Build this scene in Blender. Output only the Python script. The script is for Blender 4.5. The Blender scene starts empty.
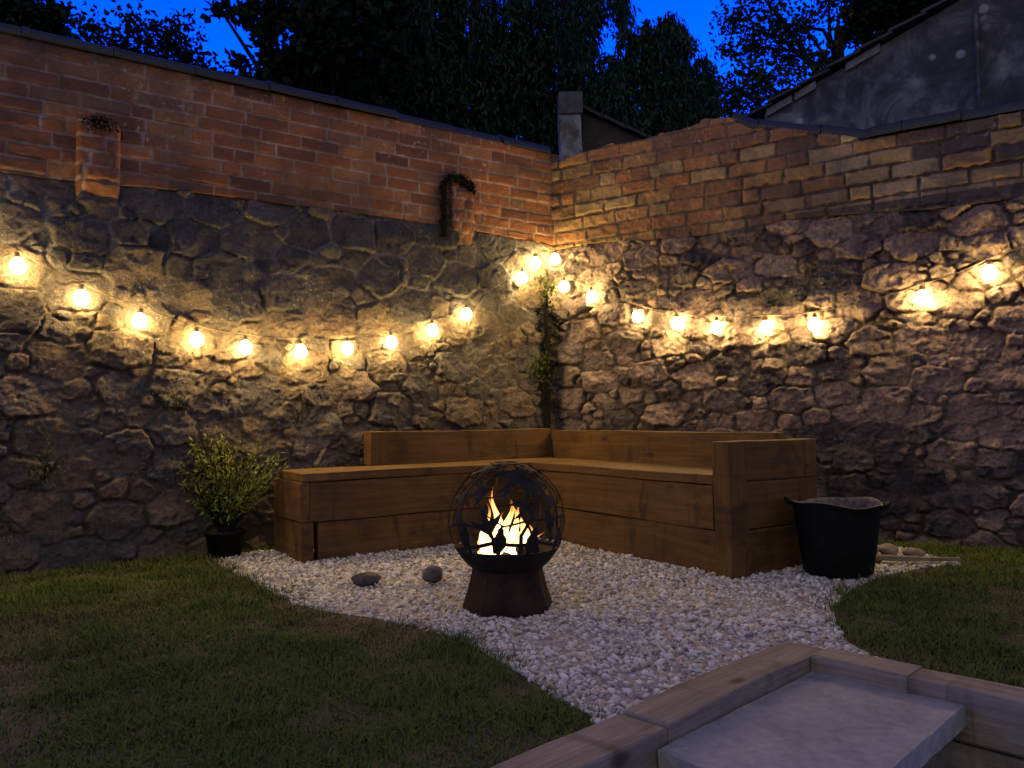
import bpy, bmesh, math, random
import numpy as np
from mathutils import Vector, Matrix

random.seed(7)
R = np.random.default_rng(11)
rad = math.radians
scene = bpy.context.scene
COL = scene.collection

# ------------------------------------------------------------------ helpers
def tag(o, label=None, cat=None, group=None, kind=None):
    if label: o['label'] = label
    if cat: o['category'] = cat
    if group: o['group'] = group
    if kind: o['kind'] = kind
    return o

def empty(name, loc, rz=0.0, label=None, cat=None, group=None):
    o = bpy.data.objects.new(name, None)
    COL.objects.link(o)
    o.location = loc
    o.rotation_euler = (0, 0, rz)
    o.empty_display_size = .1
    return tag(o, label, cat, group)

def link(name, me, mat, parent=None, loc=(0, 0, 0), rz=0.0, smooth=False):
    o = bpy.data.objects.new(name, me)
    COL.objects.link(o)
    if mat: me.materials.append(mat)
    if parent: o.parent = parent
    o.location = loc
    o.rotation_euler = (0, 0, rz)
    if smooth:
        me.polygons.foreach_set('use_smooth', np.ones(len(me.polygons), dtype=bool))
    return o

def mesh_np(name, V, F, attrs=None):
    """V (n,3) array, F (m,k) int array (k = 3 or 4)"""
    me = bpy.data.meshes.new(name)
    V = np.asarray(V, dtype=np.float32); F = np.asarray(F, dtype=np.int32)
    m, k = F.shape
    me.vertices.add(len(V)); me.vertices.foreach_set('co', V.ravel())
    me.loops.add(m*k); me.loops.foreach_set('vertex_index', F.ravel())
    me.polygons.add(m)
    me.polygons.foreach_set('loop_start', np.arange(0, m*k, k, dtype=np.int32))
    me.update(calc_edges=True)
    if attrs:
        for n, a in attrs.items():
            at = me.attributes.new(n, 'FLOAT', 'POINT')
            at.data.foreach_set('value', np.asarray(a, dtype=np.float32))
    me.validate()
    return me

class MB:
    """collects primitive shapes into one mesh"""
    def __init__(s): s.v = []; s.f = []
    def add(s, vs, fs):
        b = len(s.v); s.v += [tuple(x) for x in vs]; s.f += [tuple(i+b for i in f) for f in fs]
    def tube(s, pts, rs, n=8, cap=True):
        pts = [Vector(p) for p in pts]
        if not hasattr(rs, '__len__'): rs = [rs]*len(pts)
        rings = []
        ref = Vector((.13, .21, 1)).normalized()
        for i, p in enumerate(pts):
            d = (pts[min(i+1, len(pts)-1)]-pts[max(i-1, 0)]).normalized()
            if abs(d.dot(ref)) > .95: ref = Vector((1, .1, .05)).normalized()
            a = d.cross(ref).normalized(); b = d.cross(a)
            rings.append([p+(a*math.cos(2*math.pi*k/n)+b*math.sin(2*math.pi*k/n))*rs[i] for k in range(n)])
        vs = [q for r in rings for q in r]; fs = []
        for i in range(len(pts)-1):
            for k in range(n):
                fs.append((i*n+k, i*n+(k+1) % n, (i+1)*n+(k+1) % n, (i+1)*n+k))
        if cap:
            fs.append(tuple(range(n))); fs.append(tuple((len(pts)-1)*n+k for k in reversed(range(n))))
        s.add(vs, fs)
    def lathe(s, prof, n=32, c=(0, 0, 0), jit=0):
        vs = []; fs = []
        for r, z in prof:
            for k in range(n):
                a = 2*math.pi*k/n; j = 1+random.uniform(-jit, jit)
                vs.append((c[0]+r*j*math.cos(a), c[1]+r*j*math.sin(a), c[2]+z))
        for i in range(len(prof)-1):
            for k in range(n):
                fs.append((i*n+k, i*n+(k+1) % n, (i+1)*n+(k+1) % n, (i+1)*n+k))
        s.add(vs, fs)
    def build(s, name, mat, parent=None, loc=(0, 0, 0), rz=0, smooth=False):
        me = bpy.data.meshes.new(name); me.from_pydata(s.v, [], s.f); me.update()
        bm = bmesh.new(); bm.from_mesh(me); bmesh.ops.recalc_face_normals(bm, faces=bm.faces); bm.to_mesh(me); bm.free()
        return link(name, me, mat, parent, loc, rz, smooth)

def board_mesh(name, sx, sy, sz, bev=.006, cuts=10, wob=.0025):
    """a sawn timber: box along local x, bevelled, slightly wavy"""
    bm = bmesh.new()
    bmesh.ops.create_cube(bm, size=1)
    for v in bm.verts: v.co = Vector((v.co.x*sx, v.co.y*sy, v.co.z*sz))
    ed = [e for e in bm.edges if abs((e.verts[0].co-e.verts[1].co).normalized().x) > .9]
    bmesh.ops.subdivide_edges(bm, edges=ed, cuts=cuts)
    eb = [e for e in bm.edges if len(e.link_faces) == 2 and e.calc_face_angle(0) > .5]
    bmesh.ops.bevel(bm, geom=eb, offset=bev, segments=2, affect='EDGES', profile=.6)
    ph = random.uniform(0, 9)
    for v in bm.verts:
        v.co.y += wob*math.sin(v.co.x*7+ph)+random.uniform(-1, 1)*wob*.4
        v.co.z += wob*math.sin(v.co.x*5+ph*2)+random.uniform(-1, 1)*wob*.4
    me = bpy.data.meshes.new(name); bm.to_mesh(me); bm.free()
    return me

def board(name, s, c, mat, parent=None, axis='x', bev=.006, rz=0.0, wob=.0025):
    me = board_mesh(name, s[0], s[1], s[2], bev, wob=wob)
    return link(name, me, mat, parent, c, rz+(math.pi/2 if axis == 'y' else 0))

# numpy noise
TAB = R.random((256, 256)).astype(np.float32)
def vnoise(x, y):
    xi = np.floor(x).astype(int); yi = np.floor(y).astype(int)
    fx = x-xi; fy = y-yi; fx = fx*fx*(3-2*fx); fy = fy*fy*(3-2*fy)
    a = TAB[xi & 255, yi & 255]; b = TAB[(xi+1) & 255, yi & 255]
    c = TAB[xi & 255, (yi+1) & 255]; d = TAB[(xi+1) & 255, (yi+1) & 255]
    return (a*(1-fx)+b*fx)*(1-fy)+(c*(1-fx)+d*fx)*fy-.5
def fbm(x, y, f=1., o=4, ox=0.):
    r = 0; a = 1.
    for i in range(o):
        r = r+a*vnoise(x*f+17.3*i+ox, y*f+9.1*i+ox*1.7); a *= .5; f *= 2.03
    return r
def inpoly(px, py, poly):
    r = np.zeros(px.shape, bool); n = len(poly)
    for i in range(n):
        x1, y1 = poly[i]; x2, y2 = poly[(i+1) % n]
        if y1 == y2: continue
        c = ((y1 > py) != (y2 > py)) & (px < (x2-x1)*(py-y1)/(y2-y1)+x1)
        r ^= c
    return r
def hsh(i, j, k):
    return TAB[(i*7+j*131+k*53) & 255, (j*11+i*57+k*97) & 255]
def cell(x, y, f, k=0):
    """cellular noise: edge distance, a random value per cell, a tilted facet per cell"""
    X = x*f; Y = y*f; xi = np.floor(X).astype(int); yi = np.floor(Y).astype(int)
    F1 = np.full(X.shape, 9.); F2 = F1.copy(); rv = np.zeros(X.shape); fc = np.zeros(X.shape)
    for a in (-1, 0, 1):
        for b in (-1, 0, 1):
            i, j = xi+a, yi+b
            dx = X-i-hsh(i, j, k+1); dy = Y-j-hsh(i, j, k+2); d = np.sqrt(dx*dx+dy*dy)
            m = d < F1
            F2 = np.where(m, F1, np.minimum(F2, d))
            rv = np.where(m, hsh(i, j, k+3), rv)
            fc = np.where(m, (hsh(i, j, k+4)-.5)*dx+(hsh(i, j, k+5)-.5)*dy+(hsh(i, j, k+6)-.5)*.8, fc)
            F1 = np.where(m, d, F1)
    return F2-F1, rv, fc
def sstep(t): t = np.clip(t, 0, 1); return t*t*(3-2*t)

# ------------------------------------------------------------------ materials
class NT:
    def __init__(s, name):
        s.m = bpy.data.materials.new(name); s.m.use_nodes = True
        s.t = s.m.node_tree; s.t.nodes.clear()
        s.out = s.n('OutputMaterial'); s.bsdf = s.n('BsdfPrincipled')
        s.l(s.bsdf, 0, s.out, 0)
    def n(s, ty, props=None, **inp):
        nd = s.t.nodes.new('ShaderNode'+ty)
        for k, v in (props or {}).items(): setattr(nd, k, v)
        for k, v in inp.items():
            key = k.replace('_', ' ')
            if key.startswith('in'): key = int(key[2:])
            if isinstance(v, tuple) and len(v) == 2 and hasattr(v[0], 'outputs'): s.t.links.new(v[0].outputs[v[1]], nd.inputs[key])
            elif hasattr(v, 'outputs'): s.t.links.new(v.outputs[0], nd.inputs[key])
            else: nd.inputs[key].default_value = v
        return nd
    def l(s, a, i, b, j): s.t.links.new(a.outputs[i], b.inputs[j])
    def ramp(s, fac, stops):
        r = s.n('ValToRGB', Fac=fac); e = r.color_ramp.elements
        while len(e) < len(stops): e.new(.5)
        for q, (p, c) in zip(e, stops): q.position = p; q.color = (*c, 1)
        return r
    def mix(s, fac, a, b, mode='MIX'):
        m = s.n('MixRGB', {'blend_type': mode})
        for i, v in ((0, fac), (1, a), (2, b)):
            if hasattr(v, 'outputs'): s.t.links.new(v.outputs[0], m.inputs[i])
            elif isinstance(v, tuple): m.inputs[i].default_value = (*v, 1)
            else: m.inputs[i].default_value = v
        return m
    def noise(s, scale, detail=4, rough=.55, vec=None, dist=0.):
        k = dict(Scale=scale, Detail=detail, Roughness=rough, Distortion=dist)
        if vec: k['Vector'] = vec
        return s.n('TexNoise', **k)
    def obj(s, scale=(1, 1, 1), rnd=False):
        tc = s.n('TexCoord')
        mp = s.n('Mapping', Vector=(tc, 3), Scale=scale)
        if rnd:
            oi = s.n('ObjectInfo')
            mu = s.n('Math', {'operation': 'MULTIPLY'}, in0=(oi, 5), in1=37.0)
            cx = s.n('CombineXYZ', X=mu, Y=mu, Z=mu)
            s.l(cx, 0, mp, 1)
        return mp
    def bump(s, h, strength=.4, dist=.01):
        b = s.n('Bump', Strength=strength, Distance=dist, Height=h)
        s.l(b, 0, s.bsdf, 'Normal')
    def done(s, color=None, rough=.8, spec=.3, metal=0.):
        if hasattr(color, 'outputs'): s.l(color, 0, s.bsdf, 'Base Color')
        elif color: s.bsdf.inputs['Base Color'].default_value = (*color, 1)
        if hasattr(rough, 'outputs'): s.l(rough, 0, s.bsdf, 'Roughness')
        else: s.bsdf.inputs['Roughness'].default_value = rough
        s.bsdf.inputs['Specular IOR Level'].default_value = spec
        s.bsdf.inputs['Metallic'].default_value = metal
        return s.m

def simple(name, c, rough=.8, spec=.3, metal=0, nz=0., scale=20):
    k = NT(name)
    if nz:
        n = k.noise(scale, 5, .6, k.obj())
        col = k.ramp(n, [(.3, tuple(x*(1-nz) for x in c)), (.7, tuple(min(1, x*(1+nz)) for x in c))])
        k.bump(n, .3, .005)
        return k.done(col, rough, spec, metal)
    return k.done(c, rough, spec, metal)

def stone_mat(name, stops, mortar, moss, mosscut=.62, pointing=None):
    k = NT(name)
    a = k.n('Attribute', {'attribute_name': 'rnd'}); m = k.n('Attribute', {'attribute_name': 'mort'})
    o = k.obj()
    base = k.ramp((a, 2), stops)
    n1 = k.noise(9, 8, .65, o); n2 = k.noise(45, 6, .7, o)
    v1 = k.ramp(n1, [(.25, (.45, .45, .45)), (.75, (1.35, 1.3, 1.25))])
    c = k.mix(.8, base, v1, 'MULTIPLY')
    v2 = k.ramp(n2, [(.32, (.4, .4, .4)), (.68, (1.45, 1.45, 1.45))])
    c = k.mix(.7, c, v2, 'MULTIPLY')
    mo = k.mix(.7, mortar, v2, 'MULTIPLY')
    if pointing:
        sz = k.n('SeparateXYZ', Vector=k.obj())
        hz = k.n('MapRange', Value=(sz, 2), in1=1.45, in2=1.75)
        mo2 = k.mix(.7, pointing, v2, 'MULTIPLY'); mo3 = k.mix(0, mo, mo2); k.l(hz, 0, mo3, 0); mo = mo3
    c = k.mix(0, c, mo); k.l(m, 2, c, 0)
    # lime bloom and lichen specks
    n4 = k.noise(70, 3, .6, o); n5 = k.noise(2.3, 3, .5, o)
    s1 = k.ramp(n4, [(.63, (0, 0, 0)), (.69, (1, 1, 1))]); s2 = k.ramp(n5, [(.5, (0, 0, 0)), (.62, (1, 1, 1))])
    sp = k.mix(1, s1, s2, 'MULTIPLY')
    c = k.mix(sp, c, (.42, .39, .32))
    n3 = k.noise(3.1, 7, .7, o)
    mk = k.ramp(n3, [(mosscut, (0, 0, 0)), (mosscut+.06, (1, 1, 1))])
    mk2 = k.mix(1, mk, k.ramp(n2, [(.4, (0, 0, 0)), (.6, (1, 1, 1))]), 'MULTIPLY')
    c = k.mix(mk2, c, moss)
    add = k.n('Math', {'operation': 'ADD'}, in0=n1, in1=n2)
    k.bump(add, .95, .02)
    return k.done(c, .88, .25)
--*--
**Written instruction:**
Show each line holding the word "scene".

**The solution:**
Build this scene in Blender. Output only the Python script. The script is for Blender 4.5. The Blender scene starts empty.
scene = bpy.context.scene
COL = scene.collection